**TASK**.
Go through the entries below and copy each line containing the word "pixels".

**AVAILABLE RECORDS**.
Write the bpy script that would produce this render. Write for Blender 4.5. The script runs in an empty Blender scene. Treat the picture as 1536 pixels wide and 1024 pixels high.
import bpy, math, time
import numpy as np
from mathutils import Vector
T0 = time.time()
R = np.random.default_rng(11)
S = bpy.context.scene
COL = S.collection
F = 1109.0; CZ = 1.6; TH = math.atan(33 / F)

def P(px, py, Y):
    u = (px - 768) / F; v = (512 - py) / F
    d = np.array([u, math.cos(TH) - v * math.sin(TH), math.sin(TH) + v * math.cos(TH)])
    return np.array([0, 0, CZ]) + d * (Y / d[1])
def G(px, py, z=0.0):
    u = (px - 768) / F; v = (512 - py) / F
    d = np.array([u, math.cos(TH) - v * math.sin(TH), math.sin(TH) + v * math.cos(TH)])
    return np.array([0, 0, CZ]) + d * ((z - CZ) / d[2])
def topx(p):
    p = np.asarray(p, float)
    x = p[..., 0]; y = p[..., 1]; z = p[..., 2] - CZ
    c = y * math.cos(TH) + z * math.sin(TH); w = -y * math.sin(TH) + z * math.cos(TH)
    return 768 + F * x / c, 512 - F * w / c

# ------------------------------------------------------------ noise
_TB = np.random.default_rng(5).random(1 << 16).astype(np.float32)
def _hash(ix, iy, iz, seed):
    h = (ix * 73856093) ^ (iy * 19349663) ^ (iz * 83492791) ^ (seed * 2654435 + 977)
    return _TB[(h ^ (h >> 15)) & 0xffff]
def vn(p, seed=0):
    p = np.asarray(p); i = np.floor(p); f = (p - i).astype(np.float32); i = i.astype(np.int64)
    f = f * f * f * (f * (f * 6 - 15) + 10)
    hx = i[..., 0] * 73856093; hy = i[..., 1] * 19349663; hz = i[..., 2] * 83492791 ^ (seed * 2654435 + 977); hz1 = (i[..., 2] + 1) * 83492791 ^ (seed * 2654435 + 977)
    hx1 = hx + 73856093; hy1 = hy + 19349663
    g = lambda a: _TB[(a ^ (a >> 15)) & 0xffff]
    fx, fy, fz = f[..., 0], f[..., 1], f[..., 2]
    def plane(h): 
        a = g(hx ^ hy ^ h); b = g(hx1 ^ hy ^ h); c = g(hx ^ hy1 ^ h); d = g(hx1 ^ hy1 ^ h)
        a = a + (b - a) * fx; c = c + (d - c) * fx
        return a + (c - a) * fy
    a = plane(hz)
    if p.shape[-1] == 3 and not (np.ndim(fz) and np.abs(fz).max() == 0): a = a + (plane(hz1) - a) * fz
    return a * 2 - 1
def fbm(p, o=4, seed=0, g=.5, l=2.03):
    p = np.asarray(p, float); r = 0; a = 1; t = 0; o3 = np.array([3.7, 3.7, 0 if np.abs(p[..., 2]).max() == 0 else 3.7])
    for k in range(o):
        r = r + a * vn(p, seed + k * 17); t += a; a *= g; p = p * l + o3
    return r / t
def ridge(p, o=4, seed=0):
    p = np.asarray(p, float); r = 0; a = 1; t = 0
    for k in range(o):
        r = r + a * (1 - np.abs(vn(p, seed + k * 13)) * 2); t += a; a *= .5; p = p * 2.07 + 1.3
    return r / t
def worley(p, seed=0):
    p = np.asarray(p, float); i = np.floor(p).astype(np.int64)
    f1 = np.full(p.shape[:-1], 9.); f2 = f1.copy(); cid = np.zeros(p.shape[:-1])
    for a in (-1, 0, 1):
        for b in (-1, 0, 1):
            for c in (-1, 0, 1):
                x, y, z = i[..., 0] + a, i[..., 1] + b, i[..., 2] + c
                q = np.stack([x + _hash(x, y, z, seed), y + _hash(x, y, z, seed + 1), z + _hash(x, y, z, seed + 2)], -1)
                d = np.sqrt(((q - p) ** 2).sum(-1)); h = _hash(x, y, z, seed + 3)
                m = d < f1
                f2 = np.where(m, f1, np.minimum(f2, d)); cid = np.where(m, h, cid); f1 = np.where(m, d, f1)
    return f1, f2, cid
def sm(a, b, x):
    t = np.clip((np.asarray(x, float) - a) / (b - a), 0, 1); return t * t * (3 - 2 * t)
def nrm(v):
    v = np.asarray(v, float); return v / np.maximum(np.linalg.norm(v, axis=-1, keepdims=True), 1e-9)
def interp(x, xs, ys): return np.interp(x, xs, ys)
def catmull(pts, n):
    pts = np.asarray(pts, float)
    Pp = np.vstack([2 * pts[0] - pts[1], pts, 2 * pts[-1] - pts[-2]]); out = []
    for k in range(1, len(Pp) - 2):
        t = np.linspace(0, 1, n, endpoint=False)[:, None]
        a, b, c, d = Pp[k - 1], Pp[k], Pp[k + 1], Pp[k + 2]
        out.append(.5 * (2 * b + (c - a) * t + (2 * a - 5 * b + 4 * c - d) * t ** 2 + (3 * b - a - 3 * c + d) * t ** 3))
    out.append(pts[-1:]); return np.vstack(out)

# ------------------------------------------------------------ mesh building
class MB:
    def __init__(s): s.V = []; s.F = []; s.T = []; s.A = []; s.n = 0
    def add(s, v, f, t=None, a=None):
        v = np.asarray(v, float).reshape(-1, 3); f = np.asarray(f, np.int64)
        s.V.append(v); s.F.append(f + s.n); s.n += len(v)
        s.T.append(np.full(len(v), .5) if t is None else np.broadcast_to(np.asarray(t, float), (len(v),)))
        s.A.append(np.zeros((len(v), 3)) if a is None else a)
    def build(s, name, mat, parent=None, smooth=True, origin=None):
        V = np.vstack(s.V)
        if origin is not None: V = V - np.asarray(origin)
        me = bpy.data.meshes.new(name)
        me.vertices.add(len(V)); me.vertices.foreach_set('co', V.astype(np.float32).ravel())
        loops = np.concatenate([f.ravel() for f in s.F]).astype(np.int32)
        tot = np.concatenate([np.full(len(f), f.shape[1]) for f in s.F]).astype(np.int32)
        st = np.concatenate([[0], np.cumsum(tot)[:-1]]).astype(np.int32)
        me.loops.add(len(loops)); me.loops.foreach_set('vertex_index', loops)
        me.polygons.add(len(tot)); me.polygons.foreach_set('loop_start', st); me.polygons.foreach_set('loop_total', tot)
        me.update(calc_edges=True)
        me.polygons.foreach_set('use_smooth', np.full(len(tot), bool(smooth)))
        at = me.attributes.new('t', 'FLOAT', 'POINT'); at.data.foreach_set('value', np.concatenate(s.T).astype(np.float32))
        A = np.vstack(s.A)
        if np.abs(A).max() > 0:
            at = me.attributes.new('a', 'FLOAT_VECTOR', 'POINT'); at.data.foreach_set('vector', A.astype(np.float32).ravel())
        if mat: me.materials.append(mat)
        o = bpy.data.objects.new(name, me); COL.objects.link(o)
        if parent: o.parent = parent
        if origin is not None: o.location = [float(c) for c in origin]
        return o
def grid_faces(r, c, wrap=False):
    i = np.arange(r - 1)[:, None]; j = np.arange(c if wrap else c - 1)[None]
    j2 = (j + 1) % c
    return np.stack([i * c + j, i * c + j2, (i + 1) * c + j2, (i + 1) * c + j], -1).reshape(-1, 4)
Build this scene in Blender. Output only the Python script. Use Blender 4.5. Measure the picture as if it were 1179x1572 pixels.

**TASK RESPONSE**.
Write the bpy script that would produce this render. Write for Blender 4.5. The script runs in an empty Blender scene. Treat the picture as 1536 pixels wide and 1024 pixels high.
Build this scene in Blender. Output only the Python script. Use Blender 4.5. Measure the picture as if it were 1179x1572 pixels.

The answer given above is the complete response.